Segundo a Plataforma Portuguesa para os Diretos das Mulheres, “Os feminismos são movimentos de inquietações, indignações, reflexões, partilhas de saberes e de seres, que lutam pela promoção dos direitos humanos das mulheres e pela igualdade nas mais diversas esferas das vidas. São diversos mas assentam numa matriz tridimensional comum – na reflexão sobre o sistema social que condiciona o livre movimento das mulheres nas várias esferas da vida; em tornar visíveis os factos ocorridos para que não se duvide que as experiências de vida desiguais das mulheres face aos homens, ainda que vividas no individual, são experiências coletivas; e na atuação sobre essas desigualdades, propondo medidas que promovam o empoderamento e a pro-ação das mulheres em prol da igualdade de oportunidades, de tratamento e de resultados”.
Em todas as suas diversas representações, o objetivo comum é o empoderamento da mulher e o fim do machismo como um todo, desde as esferas políticas até os meios de comunicação.
Embora alguns grilhões possam ser visíveis, outros não se fazem tão notórios – muitos destes poderão estar concentrados nas noções arquetípicas. Enquanto “[o] casamento, a família, a posição hierárquica, a divisão laboral, o estatuto económico, a culpa associada à sexualidade, a religião… remetem a mulher para uma posição de submissão, de procura de aprovação e de culpabilidade”, a internalização das projecções decorrentes de certos Arquétipos concentrados na ideologia patriarcal potenciam angústias emocionais, fazendo com que muitas mulheres se sintam culpadas psicologicamente pelo desejo de emancipação.

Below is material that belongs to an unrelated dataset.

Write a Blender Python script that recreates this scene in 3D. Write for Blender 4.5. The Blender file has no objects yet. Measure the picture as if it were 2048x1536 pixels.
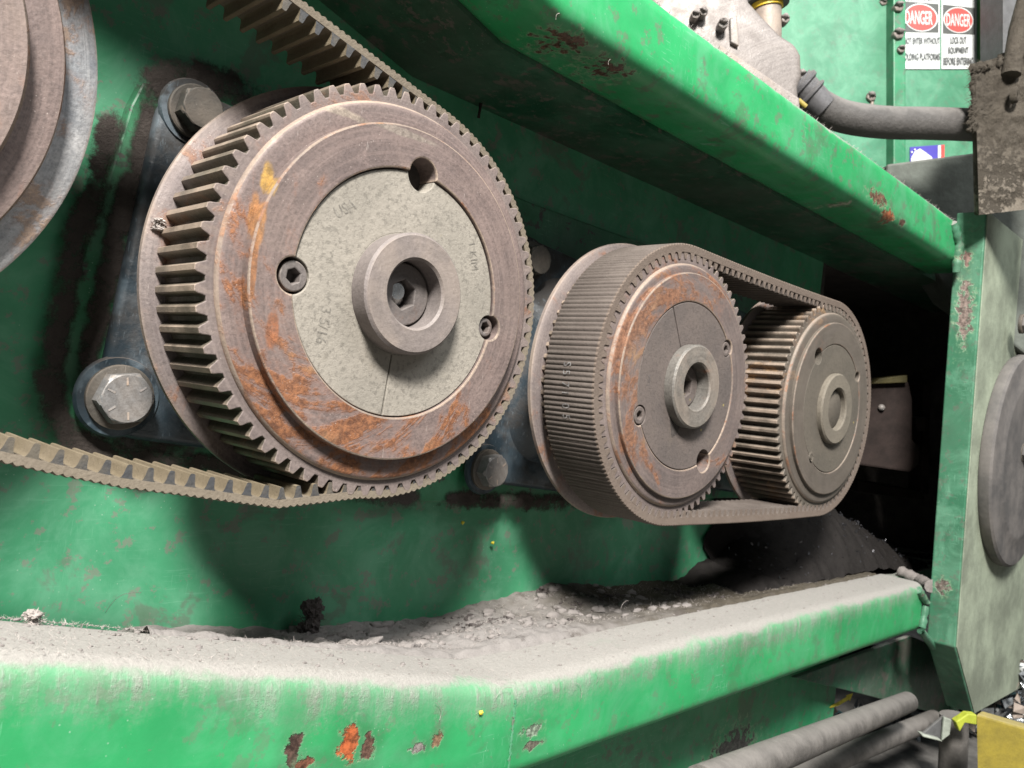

Millett recorda como certas crenças religiosas e obras de literatura mitológica reflectem as convicções patriarcais sobre a mulher enquanto “a outra”, criada pelo homem para atender às suas necessidades – é o caso da história de «Adão e Eva» e d’«A Caixa de Pandora». Espera-se, com efeito, que a mulher seja obediente, e que concentre em si características como a castidade, a pureza e a perfeição (mulher-Santa). Nesta sequência, “os sentimentos associados à sexualidade feminina são habitualmente impuros e pecaminosos” (Cecília da Costa); e se a mulher reclama o seu próprio direito ao desejo sexual é acusada de depravação, de vulgaridade e desprezada (mulher-Puta).